PADOVA – «Non possiamo non fare i conti con il Sessantotto che sull’educazione ha avuto rilevanti conseguenze. Non a caso le ragioni della contestazione erano partite proprio dalle scuole e dalle università per ampliare i diritti». È quanto ha evidenziato Mario Caligiuri dell’Università della Calabria nella sua relazione al convegno internazionale “Il Sessantotto: passioni, ragioni, illusioni. Che cosa ha insegnato il ‘68? Che cosa abbiamo insegnato dopo il ‘68?” che si è svolto a Padova su iniziativa del Dipartimento di Filosofia, Sociologia, Pedagogia e Psicologia Applicata diretto da Vincenzo Milanesi e dal Centro Italiano di Ricerca Pedagogica presieduto da Carla Xodo, responsabile scientifica del convegno.

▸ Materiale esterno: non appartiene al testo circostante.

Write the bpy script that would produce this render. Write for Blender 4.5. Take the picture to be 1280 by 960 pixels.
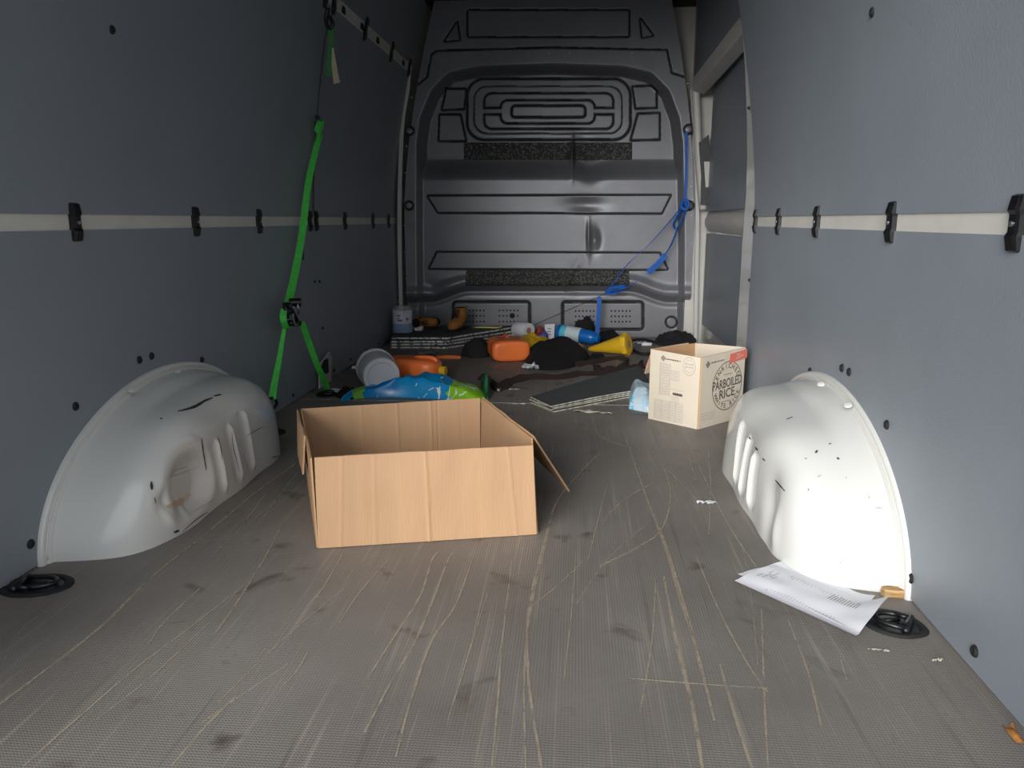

«A livello educativo bisogna fare i conti con il ’68»
Caligiuri è intervenuto alla tavola rotonda “Un sistema formativo di qualità: modelli per il nostro tempo”, coordinata da Paolo Federighi (Università di Firenze) e che ha visto tra gli altri relatori Marina De Rossi (Università di Padova), Giuliana Sandrone (Università di Bergamo), Loredana Perla (Università di Catania) e Chiara Biasin (Università di Padova). Caligiuri ha messo in rilievo che «il sistema educativo oggi più che mai deve avere un’idea di futuro per fare ripartire l’ascensore sociale. Pertanto sarebbe decisivo porre i temi della pedagogia al centro del dibattito politico, scientifico e culturale». Ha quindi evidenziato che «il confronto con le tecnologie e l’intelligenza artificiale richiede che vengano presto individuate le professioni maggiormente necessarie per il progresso della società».
Pedagogia come punto d’incontro
Ha poi rilevato che «più aumentano le tecnologie e più diventa decisivo il fattore umano: pertanto un sistema educativo di qualità innanzi tutto ha necessità di formare e selezionare buoni insegnanti per le scuole e le università». In conclusione Caligiuri ha evidenziato la necessità che la pedagogia rappresenti un punto di incontro delle scienze umane.